I often describe the role of a parent as becoming a vessel or a fishbowl. Children can explore and experience their emotions within a calm, regulated presence. They’re allowed to be angry without worrying about whether their parent will be angry and frustrated in response. They can experience sadness or disappointment without adults trying to fix or make their sadness go away.

You can serve as the safe container within which your children can experience, validate, and name their emotions. If you can be a non-reactive and empathetic vessel, your children learn that their emotions come and go like waves. These emotions will not destroy them or others and will provide useful information about themselves and their world. It conveys the message: As a parent, I still hold a positive impression of you even when you do things I do not like or when you feel poorly on the inside


The first step is to pay attention to your reaction when your children behave in ways that are activating to you. Notice how your body reacts during a tantrum. Pay attention to the storylines that come into play when your child engages in less desirable behaviors. When Johnny kicks the bushes repeatedly, perhaps you wonder, “Why do I become so angry at him instead of being curious about this behavior?” When Annie voices her opinion, you might question, “Why do her strong opinions make me feel disrespected?” These are questions you can explore to increase your awareness of your own emotional state when your children struggle. By being mindful of your triggers, childhood experiences, and emotional reactions, you begin to observe yourself and respond with intention. That helps you hold your children in a positive light despite how they behave or feel. 


The second step is to understand the expectations that you might have for your children. When you have unrealistic expectations for your children that are not developmentally appropriate, you can’t help but be frustrated when they do not meet those expectations. Are your expectations developmentally appropriate and workable within the context of the situation? 

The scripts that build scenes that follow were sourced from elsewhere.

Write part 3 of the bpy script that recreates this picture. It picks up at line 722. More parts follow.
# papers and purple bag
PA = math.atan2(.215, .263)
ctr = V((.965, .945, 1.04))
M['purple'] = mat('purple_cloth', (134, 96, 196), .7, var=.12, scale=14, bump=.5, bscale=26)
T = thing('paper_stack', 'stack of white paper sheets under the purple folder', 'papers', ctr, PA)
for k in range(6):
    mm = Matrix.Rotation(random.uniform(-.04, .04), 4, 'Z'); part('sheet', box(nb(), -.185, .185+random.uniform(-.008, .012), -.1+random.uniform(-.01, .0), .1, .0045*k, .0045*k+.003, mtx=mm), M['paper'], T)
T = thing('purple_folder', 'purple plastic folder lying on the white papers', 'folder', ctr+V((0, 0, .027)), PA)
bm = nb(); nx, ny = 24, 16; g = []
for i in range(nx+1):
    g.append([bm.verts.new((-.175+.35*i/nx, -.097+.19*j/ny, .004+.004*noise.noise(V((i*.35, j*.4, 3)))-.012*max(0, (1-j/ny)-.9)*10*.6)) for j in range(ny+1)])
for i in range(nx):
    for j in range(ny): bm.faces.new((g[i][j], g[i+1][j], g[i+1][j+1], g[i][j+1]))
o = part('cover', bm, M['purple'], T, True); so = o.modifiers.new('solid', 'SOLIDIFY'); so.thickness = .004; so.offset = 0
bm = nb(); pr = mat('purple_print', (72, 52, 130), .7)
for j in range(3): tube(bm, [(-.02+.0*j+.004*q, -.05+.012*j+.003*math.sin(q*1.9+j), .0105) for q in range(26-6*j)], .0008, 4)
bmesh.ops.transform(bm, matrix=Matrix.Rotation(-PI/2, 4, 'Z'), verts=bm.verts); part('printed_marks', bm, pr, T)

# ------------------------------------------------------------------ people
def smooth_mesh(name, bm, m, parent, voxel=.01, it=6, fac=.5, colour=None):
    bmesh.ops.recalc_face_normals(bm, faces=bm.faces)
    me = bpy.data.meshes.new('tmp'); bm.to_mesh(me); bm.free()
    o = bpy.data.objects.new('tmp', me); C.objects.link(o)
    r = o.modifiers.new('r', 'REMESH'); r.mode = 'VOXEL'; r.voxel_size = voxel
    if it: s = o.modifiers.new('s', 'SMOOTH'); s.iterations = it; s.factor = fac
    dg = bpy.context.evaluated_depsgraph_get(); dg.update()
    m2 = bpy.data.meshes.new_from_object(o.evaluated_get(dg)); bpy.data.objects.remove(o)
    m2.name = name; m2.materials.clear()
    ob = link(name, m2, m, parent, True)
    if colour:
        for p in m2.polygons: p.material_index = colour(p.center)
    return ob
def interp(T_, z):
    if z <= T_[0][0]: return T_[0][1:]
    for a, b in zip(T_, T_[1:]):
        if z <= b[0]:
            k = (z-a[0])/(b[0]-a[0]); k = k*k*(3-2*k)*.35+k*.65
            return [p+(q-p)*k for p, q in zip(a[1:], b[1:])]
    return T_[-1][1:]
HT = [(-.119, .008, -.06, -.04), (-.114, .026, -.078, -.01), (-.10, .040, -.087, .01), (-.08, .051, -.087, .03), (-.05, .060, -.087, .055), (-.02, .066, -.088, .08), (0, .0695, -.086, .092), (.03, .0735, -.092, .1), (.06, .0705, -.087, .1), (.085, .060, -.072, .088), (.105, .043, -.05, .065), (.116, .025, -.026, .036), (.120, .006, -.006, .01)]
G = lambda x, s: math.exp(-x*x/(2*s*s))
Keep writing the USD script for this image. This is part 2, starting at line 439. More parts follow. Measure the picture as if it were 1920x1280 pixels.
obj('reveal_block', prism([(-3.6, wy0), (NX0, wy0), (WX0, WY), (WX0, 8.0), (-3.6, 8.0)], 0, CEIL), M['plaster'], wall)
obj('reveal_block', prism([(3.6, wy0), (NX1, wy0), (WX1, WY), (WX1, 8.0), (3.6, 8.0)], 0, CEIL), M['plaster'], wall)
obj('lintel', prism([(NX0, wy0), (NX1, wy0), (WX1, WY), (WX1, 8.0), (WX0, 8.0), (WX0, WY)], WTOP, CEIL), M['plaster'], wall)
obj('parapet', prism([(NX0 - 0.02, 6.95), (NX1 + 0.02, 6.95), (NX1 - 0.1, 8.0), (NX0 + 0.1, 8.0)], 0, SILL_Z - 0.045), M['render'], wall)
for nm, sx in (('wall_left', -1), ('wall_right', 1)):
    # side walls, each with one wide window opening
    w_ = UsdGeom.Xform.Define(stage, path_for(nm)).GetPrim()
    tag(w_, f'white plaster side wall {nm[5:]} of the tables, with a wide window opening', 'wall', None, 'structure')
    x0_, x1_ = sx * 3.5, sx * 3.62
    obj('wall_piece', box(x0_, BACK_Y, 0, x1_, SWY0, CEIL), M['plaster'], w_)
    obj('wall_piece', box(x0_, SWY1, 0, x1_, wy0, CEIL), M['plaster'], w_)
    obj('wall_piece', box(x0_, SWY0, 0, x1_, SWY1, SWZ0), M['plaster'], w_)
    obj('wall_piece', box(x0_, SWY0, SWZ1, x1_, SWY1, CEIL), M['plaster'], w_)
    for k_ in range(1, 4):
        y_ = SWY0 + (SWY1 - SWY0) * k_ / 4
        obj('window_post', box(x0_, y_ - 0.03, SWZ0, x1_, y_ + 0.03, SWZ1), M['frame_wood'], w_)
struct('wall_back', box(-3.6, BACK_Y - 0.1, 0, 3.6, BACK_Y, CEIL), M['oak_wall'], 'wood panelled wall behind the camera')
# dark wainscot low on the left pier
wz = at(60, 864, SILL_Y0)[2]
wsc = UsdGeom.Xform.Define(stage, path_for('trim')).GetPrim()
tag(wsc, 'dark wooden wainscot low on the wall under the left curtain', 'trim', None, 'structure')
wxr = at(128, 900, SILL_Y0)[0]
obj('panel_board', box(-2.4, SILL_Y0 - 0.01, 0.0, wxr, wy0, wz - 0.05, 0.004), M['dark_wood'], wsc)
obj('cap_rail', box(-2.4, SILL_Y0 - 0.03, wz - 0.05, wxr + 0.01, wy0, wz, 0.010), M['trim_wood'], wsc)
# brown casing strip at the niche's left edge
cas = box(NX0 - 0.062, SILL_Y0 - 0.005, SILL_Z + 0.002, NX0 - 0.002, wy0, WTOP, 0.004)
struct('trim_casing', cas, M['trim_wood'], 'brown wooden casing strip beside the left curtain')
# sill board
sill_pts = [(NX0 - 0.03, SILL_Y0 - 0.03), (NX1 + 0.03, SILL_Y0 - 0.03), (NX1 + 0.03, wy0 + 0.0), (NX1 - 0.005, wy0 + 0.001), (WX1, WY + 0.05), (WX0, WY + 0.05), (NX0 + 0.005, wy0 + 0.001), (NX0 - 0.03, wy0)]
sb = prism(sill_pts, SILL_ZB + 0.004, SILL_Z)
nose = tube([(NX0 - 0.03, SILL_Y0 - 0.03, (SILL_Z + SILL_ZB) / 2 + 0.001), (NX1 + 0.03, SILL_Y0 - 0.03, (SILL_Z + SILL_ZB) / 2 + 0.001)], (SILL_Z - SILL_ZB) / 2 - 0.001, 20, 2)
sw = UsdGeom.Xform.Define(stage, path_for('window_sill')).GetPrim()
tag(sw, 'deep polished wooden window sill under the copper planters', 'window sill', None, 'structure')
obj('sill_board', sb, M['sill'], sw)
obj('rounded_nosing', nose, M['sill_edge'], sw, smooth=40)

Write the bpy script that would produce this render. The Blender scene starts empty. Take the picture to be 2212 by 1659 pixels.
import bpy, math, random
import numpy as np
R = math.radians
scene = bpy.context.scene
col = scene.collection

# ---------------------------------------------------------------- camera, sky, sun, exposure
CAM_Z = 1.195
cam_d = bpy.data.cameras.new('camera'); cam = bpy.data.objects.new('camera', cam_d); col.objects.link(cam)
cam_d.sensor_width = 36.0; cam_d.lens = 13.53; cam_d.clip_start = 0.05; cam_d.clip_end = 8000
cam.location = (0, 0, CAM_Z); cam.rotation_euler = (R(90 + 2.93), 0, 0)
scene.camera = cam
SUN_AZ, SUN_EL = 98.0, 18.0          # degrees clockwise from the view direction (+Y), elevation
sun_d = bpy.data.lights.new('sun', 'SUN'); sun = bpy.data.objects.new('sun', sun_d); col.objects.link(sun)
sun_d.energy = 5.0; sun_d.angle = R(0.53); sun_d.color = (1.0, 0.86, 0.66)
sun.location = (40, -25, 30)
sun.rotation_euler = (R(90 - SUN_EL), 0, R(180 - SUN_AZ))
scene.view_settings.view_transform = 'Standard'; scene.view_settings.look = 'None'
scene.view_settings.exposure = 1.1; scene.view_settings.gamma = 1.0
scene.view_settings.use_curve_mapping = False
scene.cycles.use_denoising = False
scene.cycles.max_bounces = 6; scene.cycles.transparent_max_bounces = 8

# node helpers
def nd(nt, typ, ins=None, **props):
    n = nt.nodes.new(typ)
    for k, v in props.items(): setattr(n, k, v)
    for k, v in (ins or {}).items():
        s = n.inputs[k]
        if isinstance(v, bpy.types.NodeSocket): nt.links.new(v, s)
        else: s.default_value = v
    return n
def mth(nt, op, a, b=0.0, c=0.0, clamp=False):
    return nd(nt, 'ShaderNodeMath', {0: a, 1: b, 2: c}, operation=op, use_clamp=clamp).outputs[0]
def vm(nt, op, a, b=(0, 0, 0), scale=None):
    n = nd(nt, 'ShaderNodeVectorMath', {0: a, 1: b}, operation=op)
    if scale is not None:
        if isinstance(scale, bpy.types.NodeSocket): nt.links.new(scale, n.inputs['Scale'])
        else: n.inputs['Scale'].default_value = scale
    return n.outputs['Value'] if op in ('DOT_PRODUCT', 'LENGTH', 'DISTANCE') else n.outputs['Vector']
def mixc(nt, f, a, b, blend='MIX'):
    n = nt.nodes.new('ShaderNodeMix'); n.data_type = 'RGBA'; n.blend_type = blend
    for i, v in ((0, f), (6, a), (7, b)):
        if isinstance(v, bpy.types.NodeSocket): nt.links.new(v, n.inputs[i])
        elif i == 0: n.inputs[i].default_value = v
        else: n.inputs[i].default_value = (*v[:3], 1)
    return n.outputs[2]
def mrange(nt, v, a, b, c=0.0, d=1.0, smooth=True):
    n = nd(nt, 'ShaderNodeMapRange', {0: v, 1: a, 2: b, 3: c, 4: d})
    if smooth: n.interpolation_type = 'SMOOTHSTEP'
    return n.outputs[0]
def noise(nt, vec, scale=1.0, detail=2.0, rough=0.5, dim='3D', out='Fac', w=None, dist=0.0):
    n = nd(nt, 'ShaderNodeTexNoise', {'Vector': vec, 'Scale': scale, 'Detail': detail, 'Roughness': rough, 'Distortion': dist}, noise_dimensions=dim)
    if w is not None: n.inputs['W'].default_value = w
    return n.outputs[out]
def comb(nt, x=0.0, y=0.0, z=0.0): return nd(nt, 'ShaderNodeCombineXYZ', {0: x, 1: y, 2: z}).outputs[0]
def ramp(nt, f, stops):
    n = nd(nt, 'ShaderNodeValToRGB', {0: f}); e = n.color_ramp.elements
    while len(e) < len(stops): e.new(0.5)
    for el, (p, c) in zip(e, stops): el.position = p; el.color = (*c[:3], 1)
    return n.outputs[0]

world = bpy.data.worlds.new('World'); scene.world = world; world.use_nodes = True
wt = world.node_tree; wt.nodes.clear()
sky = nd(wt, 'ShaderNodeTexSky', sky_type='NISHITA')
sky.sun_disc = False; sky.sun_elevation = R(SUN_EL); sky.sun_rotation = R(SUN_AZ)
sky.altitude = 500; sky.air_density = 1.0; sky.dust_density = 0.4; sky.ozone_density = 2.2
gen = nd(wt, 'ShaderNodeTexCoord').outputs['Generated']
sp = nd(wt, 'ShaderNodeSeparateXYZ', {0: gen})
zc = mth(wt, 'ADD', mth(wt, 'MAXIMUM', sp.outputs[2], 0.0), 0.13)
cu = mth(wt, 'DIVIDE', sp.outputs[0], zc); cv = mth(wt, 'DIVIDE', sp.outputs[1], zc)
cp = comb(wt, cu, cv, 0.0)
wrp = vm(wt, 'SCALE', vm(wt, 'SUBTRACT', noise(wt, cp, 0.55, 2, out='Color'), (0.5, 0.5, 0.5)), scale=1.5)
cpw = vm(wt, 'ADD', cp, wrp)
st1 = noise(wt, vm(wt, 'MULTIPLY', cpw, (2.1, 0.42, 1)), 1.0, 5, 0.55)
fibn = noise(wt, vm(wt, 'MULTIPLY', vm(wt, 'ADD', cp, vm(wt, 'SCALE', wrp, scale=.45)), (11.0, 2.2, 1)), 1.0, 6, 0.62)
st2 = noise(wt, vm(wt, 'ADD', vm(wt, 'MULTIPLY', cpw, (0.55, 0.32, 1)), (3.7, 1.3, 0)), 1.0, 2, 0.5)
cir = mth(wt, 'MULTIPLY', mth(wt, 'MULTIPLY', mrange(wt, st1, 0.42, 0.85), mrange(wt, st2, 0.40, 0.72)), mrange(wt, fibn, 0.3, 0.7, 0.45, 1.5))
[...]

For example, it may be too much to expect your child to practice piano when they are hungry even if it is a developmentally appropriate expectation. It would not be developmentally appropriate to expect a 2-year-old child to shower and brush their teeth without supervision. This expectation is likely to cause conflict if not adjusted to a more age-appropriate expectation. Ask yourself, “What expectations do I have for my child? Are they developmentally and contextually appropriate?” If not, “Can I be flexible and adaptable enough to adjust to meet my child where they are in this moment?” When you understand your expectations and set them appropriately, you increase the opportunities to view your children in a positive light. 


As human beings, we make quick interpretations and assumptions to make decisions efficiently. This is helpful to a point, but when overapplied, can become problematic, especially in relationships with children. If there are power struggles, difficulties with boundaries, or poor communication, you can play out repetitive dynamics with your children that get you locked in conflict. It’s almost as if you are acting out roles in a play. You become stuck in cycles of frustration and conflict. It’s easy to assume you know your child’s intentions or how they feel. I would encourage parents to challenge these assumptions and instead spend more time listening to their children with curiosity. You might discover their unique ways of thinking and interpreting their world, which might explain their behaviors or responses. Perhaps we can all benefit from reframing conflict as opportunities for deeper knowing and connection.


By inviting in conflict, challenging assumptions, and listening curiously, you can see your children in a positive light. There will be days when it is easier to see your children as rainbows versus roadblocks. Knowing yourself is the first step.